» Your objective: Below are the entries; state how many of their lines contain the string "script", and nothing more.

(Scene modeling code data)

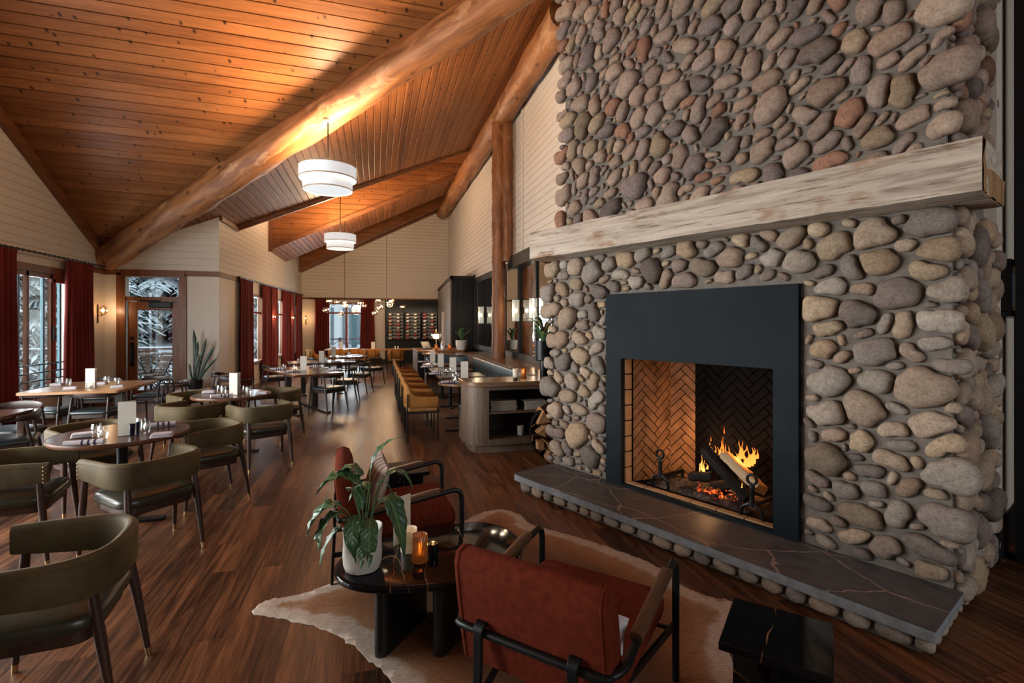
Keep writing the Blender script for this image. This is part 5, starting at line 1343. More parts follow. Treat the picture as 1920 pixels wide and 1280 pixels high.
# ------------------------------------------------------------------ lamps
M_SHADE = NT('white_lampshade')
M_SHADE.bsdf((.75, .78, .80), .8, 0, .1, None, Emission_Color=(.86, .95, 1, 1), Emission_Strength=.20); M_SHADE = M_SHADE.m
M_GOLDTR = simple('gold_trim', (.50, .34, .18), .4, .3)
M_WARM = (1.0, .64, .36)
def pendant(px, Y, ztop, zbot, r, zc, label, power, X=None):
    X = atY(px, Y) if X is None else X; h = ztop-zbot
    t = T('pendant_lamp', label, 'pendant lamp', (X, Y, zbot), 0, 'two-tier drum pendants')
    zs = zbot+.46*h
    m = MB(); rings = [[(rr*math.cos(2*PI*i/48), rr*math.sin(2*PI*i/48), z-zbot) for i in range(48)] for rr, z in ((r, ztop), (r, zs), (r-.006, zs), (r-.006, ztop))]
    m.loft(rings+[rings[0]], False); m.build('upper_shade', M_SHADE, t, angle=50)
    r2 = r*.86; m = MB(); rings = [[(rr*math.cos(2*PI*i/48), rr*math.sin(2*PI*i/48), z-zbot) for i in range(48)] for rr, z in ((r2, zs+.2*h), (r2, zbot), (r2-.006, zbot), (r2-.006, zs+.2*h))]
    m.loft(rings+[rings[0]], False); m.build('lower_shade', M_SHADE, t, angle=50)
    MB().lathe([(r2-.012, .010), (r2-.012, .014)], n=48).build('diffuser', M_SHADE, t)
    m = MB()
    for rr, z in ((r, zs+.012), (r, ztop-.004), (r2, zbot+.006)): m.lathe([(rr+.004, z-zbot-.008), (rr+.004, z-zbot+.008)], n=48, cap=False)
    m.build('trim_band', M_GOLDTR, t)
    m = MB().tube([(0, 0, h*.5), (0, 0, zc-zbot)], .010); 
    for k in range(3): a = 2*PI*k/3; m.tube([(0, 0, h*.62), (r*.99*math.cos(a), r*.99*math.sin(a), h*.62)], .005)
    m.build('stem', M_BLACK, t)
    MB().lathe([(.075, zc-zbot-.02), (.075, zc-zbot)], n=20).build('canopy', M_GOLDTR, t)
    MB().ball((0, 0, h*.36), .05).build('bulb', M_BULB, t)
    point('pendant_light', (X, Y, zbot+.66*h), power, M_WARM, .30)
M_BULB = emit('warm_bulb', (1, .66, .34), 5)
pendant(615, 8.06, 3.99, 3.64, .41, 4.70, 'larger white two-tier drum pendant hanging from the big log', 300)
pendant(None, 3.4, 4.85, 4.35, .435, 8.0, 'added fill pendant, white two-tier drum above the lounge, out of the frame', 240, 0.0)  # unseen pendant added as fill for the near ceiling and upper stones
pendant(638, 15.2, 4.18, 3.77, .43, 6.78, 'white two-tier drum pendant hanging further down the room', 360)
M_GLOBE = glass_mat('smoked_globe', (.80, .70, .58), .10, 0, .4)
def chandelier(px, Y, zr, globes, label):
    X = atY(px, Y); zh = 2.35; t = T('chandelier', label, 'chandelier', (X, Y, 0), 0, 'black branching chandeliers')
    MB().tube([(0, 0, zh), (0, 0, zr)], .008, 6).build('rod', M_BLACK, t)
    MB().lathe([(.06, zr-.02), (.06, zr)], n=16).build('canopy', M_BLACK, t)
    br = MB(); hub = Vector((0, 0, zh)); k1 = Vector((-.22, .05, zh-.10)); k2 = Vector((.24, -.05, zh-.08))
    br.tube([hub, k1], .009, 6); br.tube([hub, k2], .009, 6)
    P = []
    for gx, gy, dy in globes:
        p = atY(gx, Y+dy, gy); q = Vector((p.x-X, dy, p.z)); P.append(q)
        s_ = k1 if q.x < -.08 else (k2 if q.x > .12 else hub); br.tube([s_, s_.lerp(q, .5)+Vector((0, 0, .03)), q], .007, 6)
    br.build('branches', M_BLACK, t)
    for q in P:
        g = MB().ball(q, .095, .095, .085, 16, 10).build('globe', M_GLOBE, t); MB().ball(q, .030, n=8, m=6).build('bulb', M_BULB, g)
    point('chandelier_light', (X, Y, zh-.02), 48, M_WARM, .25)
chandelier(646, 16.6, 6.78, [(617, 564, .15), (611, 581, -.2), (632, 566, .4), (647, 571, 0), (639, 588, -.35), (676, 568, .1), (681, 573, -.25)], 'branching globe chandelier hanging in front of the back window')
chandelier(725, 17.2, 6.2, [(709, 563, .2), (712, 576, -.1), (703, 586, -.3), (734, 564, .1), (731, 571, -.25), (755, 575, .2)], 'branching globe chandelier hanging in front of the wine racks')

def wall_lamp(p, nrm, label, power=5, s=1.0):
    rz = math.atan2(nrm[1], nrm[0]); t = T('wall_lamp', label, 'wall lamp', p, rz, 'globe wall lamps')
    MB().box(0, .015, -.02, .02, -.20, .17).build('back_plate', M_BLACK, t)
    MB().tube([(.01, 0, -.04), (.07, 0, -.06), (.09, 0, -.01)], .008).build('arm', M_BLACK, t)
    g = MB().ball((.10, 0, .05), .075, .075, .10, 14, 10).build('globe', M_GLOBE, t); MB().ball((.10, 0, .05), .028, n=8, m=6).build('bulb', M_BULB, g)
    q = Vector(p)+Vector((nrm[0], nrm[1], 0)).normalized()*.19; point('wall_lamp_light', (q.x, q.y, p[2]+.05), power, M_WARM, .03)
wall_lamp((XL, 12.02, 1.86), (1, 0), 'globe wall lamp beside the red curtain, left of the glazed door', 3)
nx_ = (math.cos(ang), -math.sin(ang))
for px, lab in ((506.5, 'globe wall lamp on the far left wall between the second and third red curtains'), (542, 'globe wall lamp on the far left wall between the fourth and fifth red curtains')):
    p = wlp(wpx(px, .02), .0); wall_lamp((*p, 1.80), nx_, lab, 5)
wall_lamp((-2.68, YB, 1.80), (0, -1), 'globe wall lamp in the far left corner on the end wall', 4)

M_RIB = NT('ribbed_glass'); tr = M_RIB.n('ShaderNodeBsdfTransparent', i={'Color': (.8, .84, .86)}); df = M_RIB.n('ShaderNodeBsdfPrincipled', i={'Base Color': (.5, .52, .52), 'Roughness': .2, 'Emission Color': (1, .86, .66), 'Emission Strength': .12})
M_RIB.t.links.new(M_RIB.n('ShaderNodeMixShader', i={0: .45, 1: tr, 2: df}).outputs[0], M_RIB.out.inputs[0]); M_RIB = M_RIB.m
for px, y0, y1, lab in ((902, 575, 606, 'ribbed glass cylinder lamp on the mirrors left of the log post'), (967, 562, 602, 'ribbed glass cylinder lamp on the mirrors right of the log post'), (1000, 559, 601, 'ribbed glass cylinder lamp on the mirrors nearest the fireplace')):
    X = XR-.15; a = atX(px, X, y0); b = atX(px, X, y1); t = T('cylinder_lamp', lab, 'wall lamp', (X, a.y, b.z), 0, 'cylinder lamps on the mirrors'); h = a.z-b.z
    m = MB(); n = 48; rings = [[((.072+.004*math.cos(12*2*PI*i/n))*math.cos(2*PI*i/n), (.072+.004*math.cos(12*2*PI*i/n))*math.sin(2*PI*i/n), z) for i in range(n)] for z in (0, h)]
    m.loft(rings, False).build('glass_cylinder', M_RIB, t, angle=60)
    MB().ball((0, 0, h*.5), .035, .035, .045, 12, 8).build('bulb', M_BULB, t)
    MB().box(.06, .10, -.02, .02, h*.35, h*.65).lathe([(.078, -.012), (.078, .0)], n=24).lathe([(.078, h), (.078, h+.012)], n=24).build('bracket', M_BLACK, t)
    point('cylinder_light', (X-.12, a.y, b.z+h*.5), 3.5, (1, .74, .46), .05)
# ------------------------------------------------------------------ plants
def leaf_mat(name, lo, hi, vein=True):
    N = NT(name); v = N.co(); n1 = N.noise(v, 9, 3); at = N.n('ShaderNodeAttribute', attribute_name='stone_color'); sep = N.n('ShaderNodeSeparateColor', i={0: (at, 0)})
    c = N.ramp(n1, [(.3, lo), (.7, hi)]); col = (c, 0); h = n1
    if vein:      # pale midrib and side veins of the leaf
        w = N.math('SINE', N.math('SUBTRACT', N.math('MULTIPLY', (sep, 1), 62.0), N.math('MULTIPLY', (sep, 0), 11.0)))
        side = N.ramp(w, [(.55, (0, 0, 0)), (1.0, (1, 1, 1))]); rib = N.math('LESS_THAN', (sep, 0), .10)
        col = N.mix(N.math('MAXIMUM', N.math('MULTIPLY', (side, 0), .30), N.math('MULTIPLY', rib, .55)), (c, 0), tuple(min(1, x*2.3+.02) for x in hi)); h = w
    N.bsdf(col, .34, 0, .45, N.bump(h, .25, .003)); return N.m
M_LEAF = leaf_mat('glossy_leaf', (.016, .055, .024), (.052, .125, .048)); M_STEM = simple('green_stem', (.08, .15, .05), .5)
M_SANS = leaf_mat('snake_plant_leaf', (.012, .026, .018), (.05, .085, .055), False); M_VARI = leaf_mat('variegated_leaf', (.03, .06, .02), (.26, .26, .10))
def leaf(path, width, prof=None, fold=.25, ripple=0, seed=0, twist=(0, 0, 1)):
    """leaf blade along a 3d path with a raised edge fold; returns MB"""
    P = spline(path, 6); n = len(P); m = MB(); rows = []
    for i, p in enumerate(P):
        t = (P[min(i+1, n-1)]-P[max(i-1, 0)]).normalized(); up = Vector(twist); sd = t.cross(up)
        if sd.length < .15: sd = t.cross(Vector((.6, .5, .2)))
        sd.normalize(); nn = sd.cross(t); f = i/(n-1); w = width*(prof(f) if prof else max(.02, math.sin(PI*min(1, .05+f*.95)**.8)**.85))
        row = []
        for k in (-1, -.66, -.33, 0, .33, .66, 1):
            row.append(p+sd*k*w*(1-.06*abs(k))+nn*(abs(k)*w*fold+ripple*w*math.sin(f*26+k*4+seed)*abs(k)+.04*w*math.cos(f*60+abs(k)*5)*(abs(k) > 0)))
        rows.append(row)
    m.loft(rows, False, None, False); m.c = [(abs(k), i/(n-1), 0, 1) for i in range(n) for k in (-1, -.66, -.33, 0, .33, .66, 1)]
    return m
def leafy(o): 
    s_ = o.modifiers.new('thickness', 'SOLIDIFY'); s_.thickness = .0012; return o

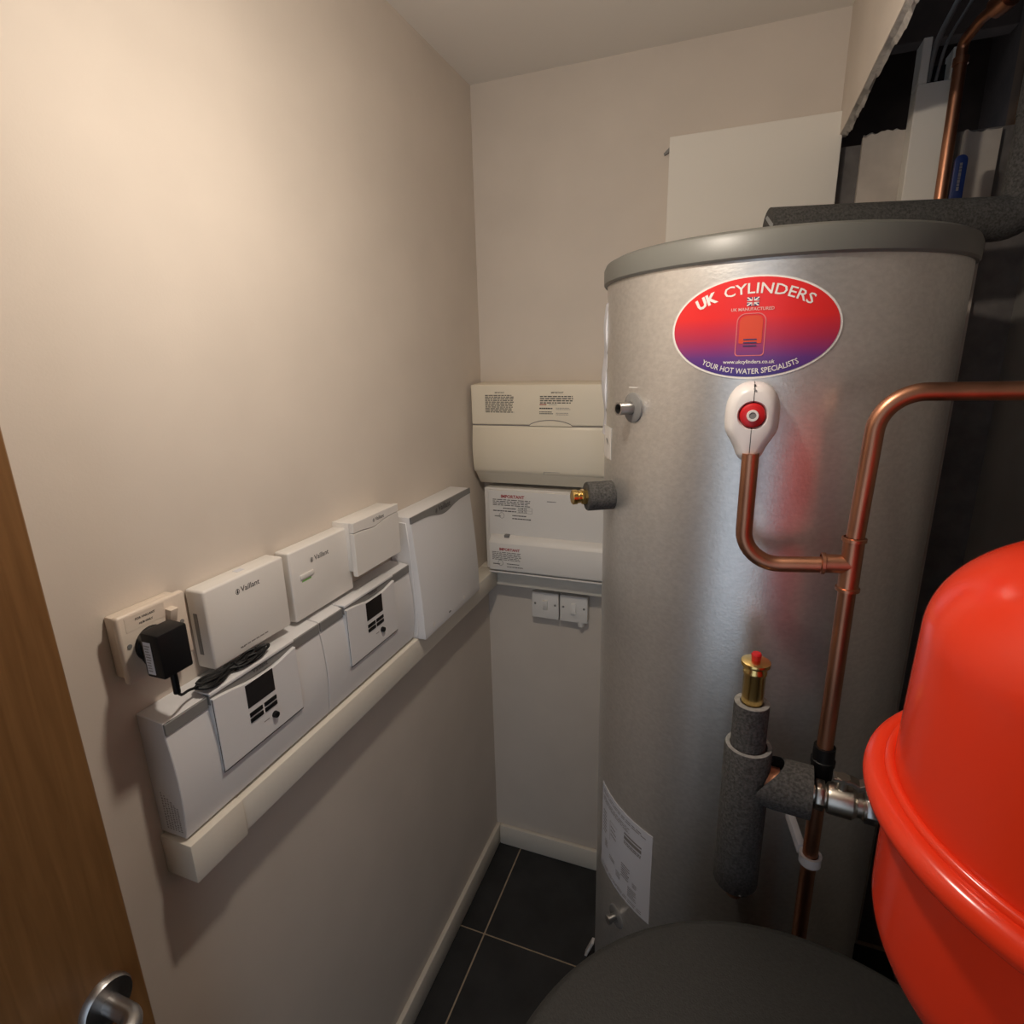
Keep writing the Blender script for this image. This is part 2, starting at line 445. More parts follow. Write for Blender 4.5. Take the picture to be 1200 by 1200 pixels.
F = Flat(); F.lines(.0615, 1.366, .0705, 1.402, 10, .5, .3); F.build('print', 'greyink', lb, lambda u, v: (u, -1.1540, v))
MB().tube([(.068, -1.130, 1.360), (.067, -1.129, 1.338), (.064, -1.127, 1.322)], .0042, 14).build('strain_relief', 'black', pa)
cb = MB(); random.seed(3)
pts = [(.064, -1.127, 1.324), (.058, -1.118, 1.312), (.046, -1.098, 1.304), (.040, -1.078, 1.296)]
def smooth_path(P, n=8):
    P = [Vector(p) for p in P]; out = []
    for i in range(len(P)-1):
        a = P[max(i-1,0)]; b_ = P[i]; c = P[i+1]; d = P[min(i+2, len(P)-1)]
        for k in range(n):
            t = k/n
            out.append(.5*((2*b_)+(c-a)*t+(2*a-5*b_+4*c-d)*t*t+(3*b_-a-3*c+d)*t**3))
    out.append(P[-1]); return out
cb.tube(smooth_path(pts), .0019, 8)
for k in range(9):
    dx = .0360+.0032*(k % 4)+random.uniform(-.001, .001); dz = 1.2900+.0030*(k//4)+random.uniform(0, .0015)
    yA = -1.082+random.uniform(-.004, .006); yB = -.955+random.uniform(-.035, .006)
    ym = (yA+yB)/2; pin = random.uniform(-.002, .002)
    loop = [(dx, yA, dz+.004), (dx-.003, yA+.012, dz+.0045), (dx+pin, ym-.02, dz+.003), (.038+.001*(k % 3), ym, dz+.002), (dx-pin, ym+.025, dz+.002), (dx-.003, yB-.012, dz+.0035), (dx+.003, yB, dz+.004),
            (dx+.006, yB-.012, dz+.001), (dx+.004, ym+.02, dz), (.041, ym, dz+.0025), (dx+.004, ym-.025, dz), (dx+.007, yA+.010, dz+.001), (dx, yA, dz+.004)]
    cb.tube(smooth_path(loop, 6), .0021, 7)
cb.tube([(.041, -1.02, 1.2885), (.047, -1.02, 1.291), (.048, -1.02, 1.297), (.042, -1.02, 1.301), (.037, -1.02, 1.297), (.041, -1.02, 1.2885)], .0016, 6)
cb.build('coiled_cable', 'cable', pa)

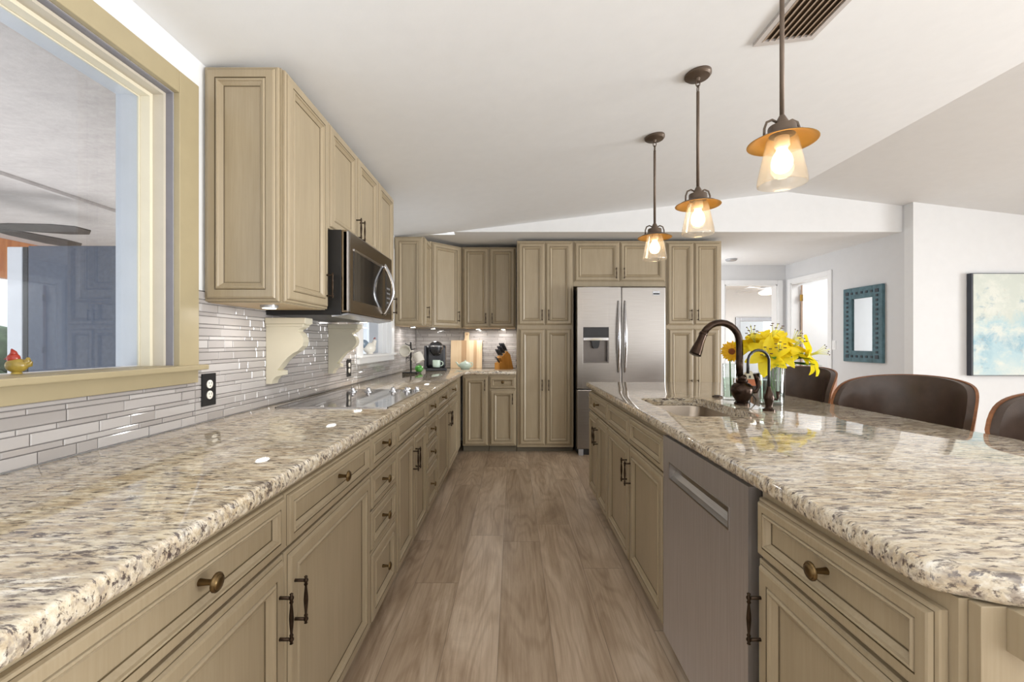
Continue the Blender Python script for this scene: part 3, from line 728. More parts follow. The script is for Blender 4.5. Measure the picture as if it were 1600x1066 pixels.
# ------------------------------------------------------------------ dishwasher
t = thing('dishwasher', 'stainless dishwasher with a pocket handle built into the island', 'dishwasher', (.603, 1.687, 0), -R90)
W = .622
bm = B(); box(bm, .004, W-.004, .012, .58, .08, .848); box(bm, .01, W-.01, .06, .5, 0, .08); obj('body', bm, 'black', t)
bm = B()
# door skin with a scooped pocket
hx0, hx1, hz0, hz1 = .075, .515, .698, .752
fy = -.024
def q(a, mi=0):
    f = bm.faces.new([bm.verts.new(p) for p in a]); f.material_index = mi
X0, X1, Z0, Z1 = .008, W-.008, .085, .843
q([(X0, fy, Z0), (X1, fy, Z0), (X1, fy, hz0), (X0, fy, hz0)]); q([(X0, fy, hz1), (X1, fy, hz1), (X1, fy, Z1), (X0, fy, Z1)])
q([(X0, fy, hz0), (hx0, fy, hz0), (hx0, fy, hz1), (X0, fy, hz1)]); q([(hx1, fy, hz0), (X1, fy, hz0), (X1, fy, hz1), (hx1, fy, hz1)])
q([(X0, fy, Z0), (X0, fy, Z1), (X0, .01, Z1), (X0, .01, Z0)]); q([(X1, fy, Z0), (X1, .01, Z0), (X1, .01, Z1), (X1, fy, Z1)])
q([(X0, fy, Z1), (X1, fy, Z1), (X1, .01, Z1), (X0, .01, Z1)]); q([(X0, fy, Z0), (X0, .01, Z0), (X1, .01, Z0), (X1, fy, Z0)])
d = obj('door', bm, 'steelv', t, recalc=False)
bm = B(); prof = [(fy, hz0), (fy+.012, hz0+.008), (fy+.022, hz0+.025), (fy+.026, hz0+.045), (fy+.024, hz1)]
for a, b in zip(prof, prof[1:]): q([(hx0, a[0], a[1]), (hx1, a[0], a[1]), (hx1, b[0], b[1]), (hx0, b[0], b[1])])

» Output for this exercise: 3